The Common Good at Cal Poly

Universities strive to create an atmosphere and environment full of opportunities for students to deepen their learning and to gain knowledge. Indeed, much of this learning happens outside the classroom and beyond a student's specific college, with a purpose of engaging them in creative, stimulating ways that foster an appreciation for the humanities and sciences and contribute to a lifelong pattern of personal and professional growth.

Enriching both town and gown

These intellectual and cultural opportunities serve equally well for the enrichment of faculty and as a way for the University to share with the surrounding community the wide range of its educational offerings.

As a resource these units are typically open to the citizens of our region, thereby enriching both town and gown. At Cal Poly such academic units are known as a "common good."

Rich cultural resources. Cal Poly Arts includes programs that bring together all ages and backgrounds.
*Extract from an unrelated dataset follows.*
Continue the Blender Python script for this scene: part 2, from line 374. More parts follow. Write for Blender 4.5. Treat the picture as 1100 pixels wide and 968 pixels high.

Rich body of cultural resources

As a group these units encompass a rich body of cultural resources, or "goods," including arts programs, libraries, exhibits, invited speakers, athletic events, and more.

Cal Poly Arts, the Robert E. Kennedy Library, Leaning Pine Arboretum and Cal Poly Athletics are all examples of units with educational missions that serve both the campus and local communities.

The challenge of funding

A common characteristic of common-good units is that they are challenged to fund their activities and resources. Common-good units exist largely through a combination of University or College funding, ticket sales, or donations from grateful friends and alumni. Even as they enrich our lives, common-good units must work hard to survive.

Unifying community

But common-good units are more than an enrichment of campus life. In so many ways, they are the ties that bind the campus community together, and bind the campus with the local community.

Learning that continues outside the classroom. Students and faculty from many majors as well as community members attend Science Café events at Kennedy Library.

Each would be considerably poorer without these activities and resources. In fact, it is difficult to imagine a university worthy of the label without the cultural events and resources that common-good units provide.